Omicidio di Sueli Leal Barbosa: il compagno accusato di aver appiccato l’incendio “per risentimento”

Cronaca

Non si è trattato di un tragico incidente, ma di “un’azione caratterizzata da un minimo di pianificazione e non frutto di un’azione d’impeto”. È questa la ferma convinzione della PM Maura Ripamonti, che ha disposto il fermo di Sinval Michael Pereira, un brasiliano di 45 anni, con l’accusa di omicidio volontario della compagna e connazionale Sueli Leal Barbosa. La donna, nel disperato tentativo di sfuggire alle fiamme che hanno avvolto il loro appartamento al quarto piano in viale Abruzzi a Milano, si è lanciata dalla finestra, trovando la morte.

Sinval Michael Pereira

Le indagini condotte dal Nucleo investigativo antincendi dei vigili del fuoco hanno rivelato la presenza di sostanze acceleranti la combustione in almeno due punti della casa: nel soggiorno, vicino alla porta d’ingresso, e nella camera da letto, dove la vittima si trovava quando l’incendio è divampato. Un elemento cruciale che smentisce la versione dell’indagato, il quale ha tentato di minimizzare l’accaduto, sostenendo di aver lanciato per rabbia un mozzicone di sigaretta sul tappeto del salone.
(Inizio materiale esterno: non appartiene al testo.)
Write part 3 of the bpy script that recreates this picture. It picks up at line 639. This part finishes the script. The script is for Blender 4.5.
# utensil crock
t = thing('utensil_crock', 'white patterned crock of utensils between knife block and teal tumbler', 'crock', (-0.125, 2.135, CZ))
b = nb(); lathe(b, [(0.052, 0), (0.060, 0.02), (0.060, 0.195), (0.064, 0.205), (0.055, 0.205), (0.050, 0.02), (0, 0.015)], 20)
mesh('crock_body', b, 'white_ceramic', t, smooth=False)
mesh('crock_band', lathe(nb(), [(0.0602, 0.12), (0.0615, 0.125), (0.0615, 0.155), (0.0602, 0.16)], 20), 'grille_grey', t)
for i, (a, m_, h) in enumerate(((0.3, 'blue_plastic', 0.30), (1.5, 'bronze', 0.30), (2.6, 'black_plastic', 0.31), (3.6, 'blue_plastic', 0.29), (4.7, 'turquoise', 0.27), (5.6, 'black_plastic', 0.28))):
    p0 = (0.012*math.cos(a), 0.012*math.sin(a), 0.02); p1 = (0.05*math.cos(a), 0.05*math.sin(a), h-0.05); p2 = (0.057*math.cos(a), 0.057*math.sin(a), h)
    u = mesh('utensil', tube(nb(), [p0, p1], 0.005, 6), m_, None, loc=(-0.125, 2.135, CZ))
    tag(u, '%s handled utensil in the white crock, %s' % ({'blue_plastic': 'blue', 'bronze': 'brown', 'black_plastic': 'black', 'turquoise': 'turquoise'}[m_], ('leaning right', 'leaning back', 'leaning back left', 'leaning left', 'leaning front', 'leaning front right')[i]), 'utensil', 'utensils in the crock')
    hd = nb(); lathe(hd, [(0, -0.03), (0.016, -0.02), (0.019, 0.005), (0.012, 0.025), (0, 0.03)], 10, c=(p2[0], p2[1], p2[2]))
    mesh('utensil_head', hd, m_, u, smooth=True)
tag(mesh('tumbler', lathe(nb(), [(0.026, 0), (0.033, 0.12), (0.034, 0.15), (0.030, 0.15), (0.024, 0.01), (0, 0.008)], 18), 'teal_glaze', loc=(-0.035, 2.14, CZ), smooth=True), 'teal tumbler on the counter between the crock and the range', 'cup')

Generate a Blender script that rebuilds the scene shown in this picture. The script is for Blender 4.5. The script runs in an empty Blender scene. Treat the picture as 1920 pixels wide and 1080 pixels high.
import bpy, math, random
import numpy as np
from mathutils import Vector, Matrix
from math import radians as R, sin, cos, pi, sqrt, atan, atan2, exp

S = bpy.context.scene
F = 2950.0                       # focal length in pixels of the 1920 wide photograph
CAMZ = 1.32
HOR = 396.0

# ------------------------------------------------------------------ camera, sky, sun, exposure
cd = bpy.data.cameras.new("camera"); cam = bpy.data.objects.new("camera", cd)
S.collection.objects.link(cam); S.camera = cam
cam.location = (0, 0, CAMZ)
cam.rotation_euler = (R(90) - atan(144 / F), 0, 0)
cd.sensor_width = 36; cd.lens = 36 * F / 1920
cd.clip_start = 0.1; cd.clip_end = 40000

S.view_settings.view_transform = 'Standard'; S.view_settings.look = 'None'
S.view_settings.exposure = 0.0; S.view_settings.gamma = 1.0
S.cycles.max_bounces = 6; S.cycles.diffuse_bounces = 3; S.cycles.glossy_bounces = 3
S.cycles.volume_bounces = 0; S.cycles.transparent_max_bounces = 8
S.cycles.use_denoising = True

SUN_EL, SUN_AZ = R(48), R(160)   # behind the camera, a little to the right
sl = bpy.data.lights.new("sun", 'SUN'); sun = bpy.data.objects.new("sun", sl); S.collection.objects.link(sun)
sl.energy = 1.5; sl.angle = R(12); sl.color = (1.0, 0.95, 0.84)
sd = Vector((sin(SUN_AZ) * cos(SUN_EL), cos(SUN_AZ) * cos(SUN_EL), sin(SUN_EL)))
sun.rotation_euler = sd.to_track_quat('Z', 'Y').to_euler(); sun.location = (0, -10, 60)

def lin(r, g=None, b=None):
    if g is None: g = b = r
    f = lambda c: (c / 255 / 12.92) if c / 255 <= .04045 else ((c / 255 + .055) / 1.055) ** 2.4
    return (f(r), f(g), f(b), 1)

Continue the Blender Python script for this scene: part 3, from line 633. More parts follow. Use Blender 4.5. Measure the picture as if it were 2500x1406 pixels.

La PM Ripamonti sottolinea l’incompatibilità tra la dinamica dell’incendio e la versione fornita da Pereira: “È impossibile che quel tipo di incendio possa essersi sviluppato con la dinamica descritta dall’indagato; inoltre, la presenza di acceleranti in due ambienti è in contrasto con la natura colposa – se non accidentale – dello sviluppo delle fiamme”.

Secondo gli inquirenti, Pereira avrebbe appiccato il fuoco con un accendino o un altro strumento, uscendo dall’appartamento subito dopo. Le fiamme, inizialmente nel soggiorno, si sarebbero propagate con estrema rapidità nella camera da letto grazie agli acceleranti, intrappolando Sueli Leal Barbosa e spingendola alla fuga disperata dalla finestra.

Il quadro che emerge dall’interrogatorio e dalle prove raccolte è quello di un uomo che non mostra rimorso, ma cerca di adattare il suo racconto ai fatti. Le numerose bugie, i filmati dell’incendio e delle telecamere di sorveglianza, e il sopralluogo dei vigili del fuoco, restituiscono “un quadro di estrema gravità indiziaria”.

Il fermo è stato disposto per il pericolo di fuga, dato che Pereira non ha un domicilio né un lavoro stabile, e per il pericolo di reiterazione del reato, considerando la “gravità e la stessa crudeltà dell’azione, condotta nei confronti della convivente, nei cui confronti non ha manifestato alcuna forma di dolore o ancor meno resipiscenza”.

Nonostante l’indagato abbia ammesso una sua responsabilità per incendio colposo e abbia dichiarato di essere profondamente dispiaciuto per la morte della compagna, la Procura rileva che “questo dispiacere non emerge in alcun modo dal verbale di interrogatorio e dalla relativa videoregistrazione”. Le sue continue modifiche alla versione dei fatti, per esempio sull’orario di uscita o sulla presunta lite con la vittima, sono considerate ulteriori elementi indiziari a suo carico.

“Sono molto dispiaciuto. La cosa che mi fa più male è la sua morte, noi avevamo in programma di sposarci il mese prossimo. Stavamo solo aspettando il mio divorzio. Mi distrugge sapere che lei sia morta per una stupidaggine che ho fatto io. È uno sbaglio con cui dovrò convivere tutto il resto della mia vita“, avrebbe dichiarato Pereira. Tuttavia, solo sette minuti dopo la sua uscita dall’appartamento, i vicini avevano già allertato i soccorsi. In questo “rapporto burrascoso”, come descritto da chi conosceva la coppia, la Procura identifica il movente nell’evidente risentimento che avrebbe spinto l’uomo a un’azione premeditata.